Chrome now has Greasemonkey support

The new Google Chrome 4 has support for Greasemonkey scripts. That's bad news for Firefox.

The creator of Greasemonkey, Google employee Aaron Boodman, reports the Greasemonkey support on the weblog of Chromium, the open source project of Google. The Userscripts.org site already contains more than 40 thousand scripts. The number of 'regular' extensions for Chrome is now a few thousand. The browser introduced the extension feature last month.

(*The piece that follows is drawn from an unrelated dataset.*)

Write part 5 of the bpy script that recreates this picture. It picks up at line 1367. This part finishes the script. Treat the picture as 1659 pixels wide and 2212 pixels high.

The Google browser treats the user scripts the same as regular Chrome Extensions. Installing and disabling is done in the same way. Greasemonkey extensions allow users to attach small snippets of Javascript code to web pages so that sites can be customized in their own ways. For example, the design of popular sites can be adjusted automatically.

Firefox

According to Boodman, not all user scripts work perfectly with Chrome, because of the differences between the Google browser and Firefox. But those differences affect only 15 to 25 percent of the 40,000 scripts, he writes. Meanwhile, Google is working on improving compatibility with Greasemonkey scripts.

The Greasemonkey support represents another setback for Firefox in the battle with Google. Boodman wrote Greasemonkey in 2004 for Firefox. But now it helps the competing browser to support most of these scripts directly.

Chrome 4 is officially only available for Windows, but there are beta versions for Mac and Linux. The latest test versions have already arrived at version 5.